◆ SET EXERCISE: Tally up the lines below that include the word "Blender". Answer with the number alone.

◆ SUPPLIED MATERIAL:
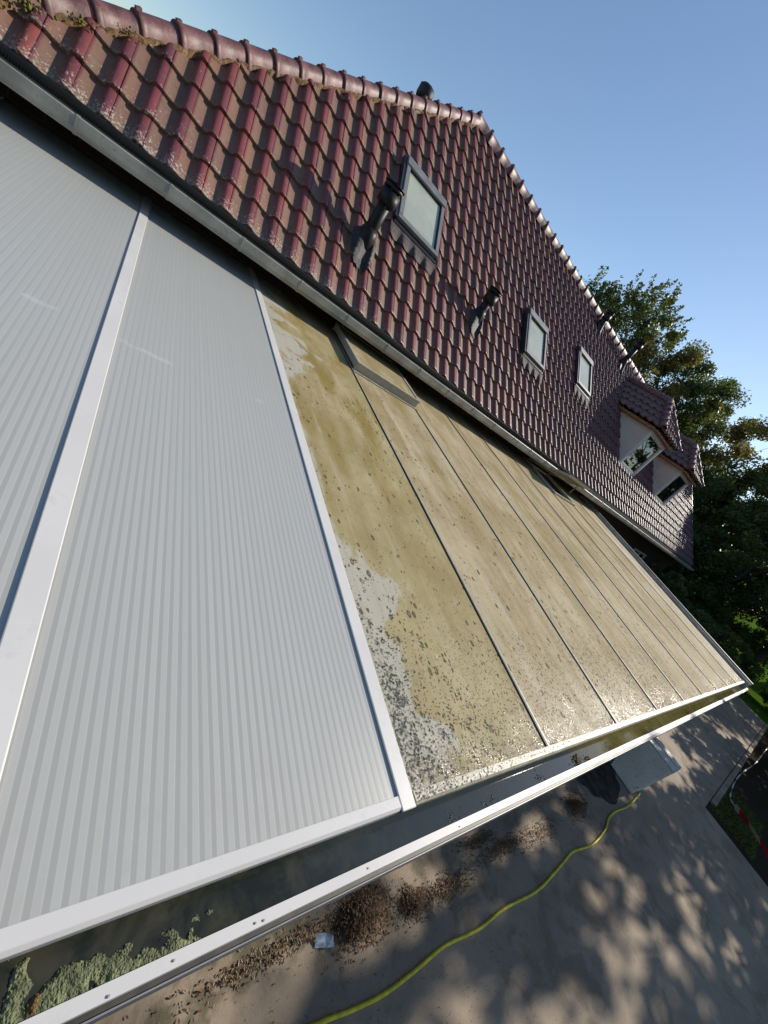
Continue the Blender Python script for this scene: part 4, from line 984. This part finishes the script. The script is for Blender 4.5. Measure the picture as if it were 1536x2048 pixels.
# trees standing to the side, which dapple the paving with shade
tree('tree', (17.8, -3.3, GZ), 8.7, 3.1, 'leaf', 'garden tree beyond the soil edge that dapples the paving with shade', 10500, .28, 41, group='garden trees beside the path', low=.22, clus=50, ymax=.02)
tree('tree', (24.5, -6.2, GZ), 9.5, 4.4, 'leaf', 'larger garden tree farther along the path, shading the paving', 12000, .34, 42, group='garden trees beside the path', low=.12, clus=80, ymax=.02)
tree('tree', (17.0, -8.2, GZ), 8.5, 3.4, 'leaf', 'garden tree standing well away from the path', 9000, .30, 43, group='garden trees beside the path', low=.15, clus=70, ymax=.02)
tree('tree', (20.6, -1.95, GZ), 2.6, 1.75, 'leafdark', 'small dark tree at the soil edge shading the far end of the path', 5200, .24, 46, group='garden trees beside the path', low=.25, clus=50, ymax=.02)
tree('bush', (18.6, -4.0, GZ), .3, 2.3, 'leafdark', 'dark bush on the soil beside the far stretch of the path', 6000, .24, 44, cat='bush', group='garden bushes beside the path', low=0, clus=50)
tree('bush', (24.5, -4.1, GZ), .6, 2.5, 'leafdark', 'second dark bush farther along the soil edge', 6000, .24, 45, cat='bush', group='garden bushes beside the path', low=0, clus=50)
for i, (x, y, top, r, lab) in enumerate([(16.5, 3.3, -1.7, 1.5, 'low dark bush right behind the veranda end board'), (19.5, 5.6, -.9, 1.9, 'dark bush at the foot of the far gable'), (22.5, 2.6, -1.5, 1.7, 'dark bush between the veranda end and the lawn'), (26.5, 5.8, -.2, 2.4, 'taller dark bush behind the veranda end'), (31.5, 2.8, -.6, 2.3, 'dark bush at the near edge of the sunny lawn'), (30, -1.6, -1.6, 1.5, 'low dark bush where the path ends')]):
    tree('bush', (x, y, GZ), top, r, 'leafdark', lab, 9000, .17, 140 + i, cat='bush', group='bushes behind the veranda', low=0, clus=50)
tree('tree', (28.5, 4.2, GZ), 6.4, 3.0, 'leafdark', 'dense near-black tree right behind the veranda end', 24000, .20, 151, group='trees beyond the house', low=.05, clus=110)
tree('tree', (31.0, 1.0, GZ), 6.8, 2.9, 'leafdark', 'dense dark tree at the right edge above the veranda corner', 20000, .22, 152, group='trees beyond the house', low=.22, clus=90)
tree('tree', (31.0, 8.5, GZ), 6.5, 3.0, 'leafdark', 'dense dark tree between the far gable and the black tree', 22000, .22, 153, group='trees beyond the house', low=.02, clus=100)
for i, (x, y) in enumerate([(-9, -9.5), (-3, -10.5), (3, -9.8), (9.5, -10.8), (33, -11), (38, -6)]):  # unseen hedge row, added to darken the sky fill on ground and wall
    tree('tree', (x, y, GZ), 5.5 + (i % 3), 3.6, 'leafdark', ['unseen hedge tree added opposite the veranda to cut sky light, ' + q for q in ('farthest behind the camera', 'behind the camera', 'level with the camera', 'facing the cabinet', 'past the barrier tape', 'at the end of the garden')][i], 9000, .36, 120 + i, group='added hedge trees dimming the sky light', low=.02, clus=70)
* * *
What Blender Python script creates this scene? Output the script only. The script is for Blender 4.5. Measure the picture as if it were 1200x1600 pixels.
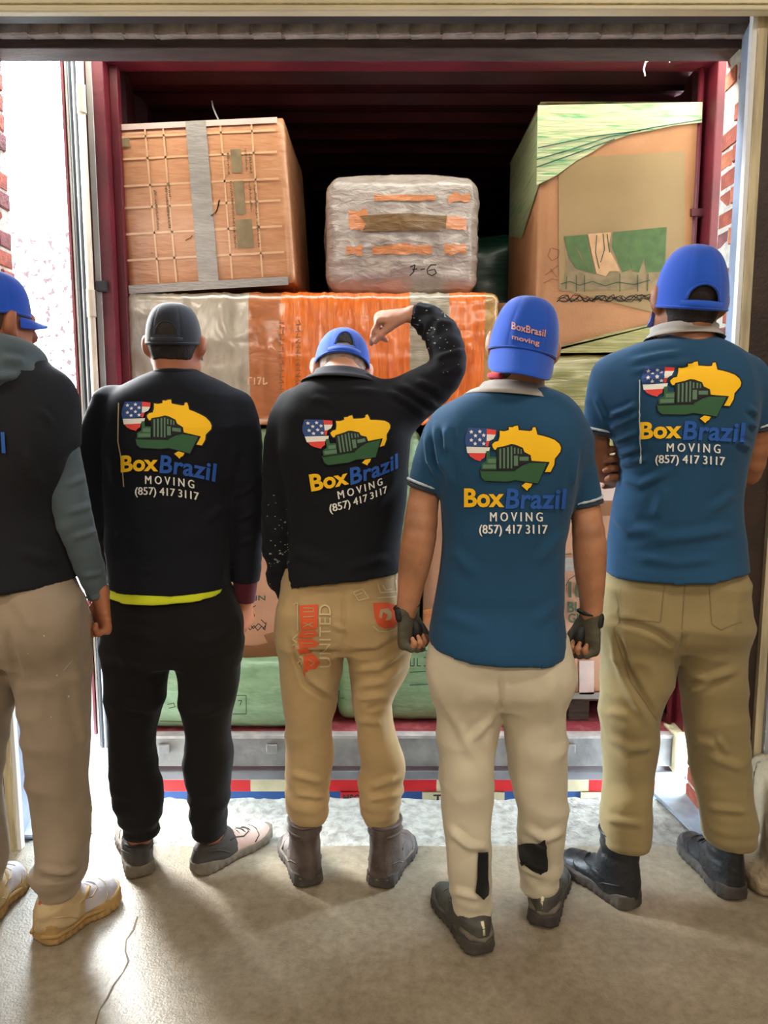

◆ TASK RESULT: 2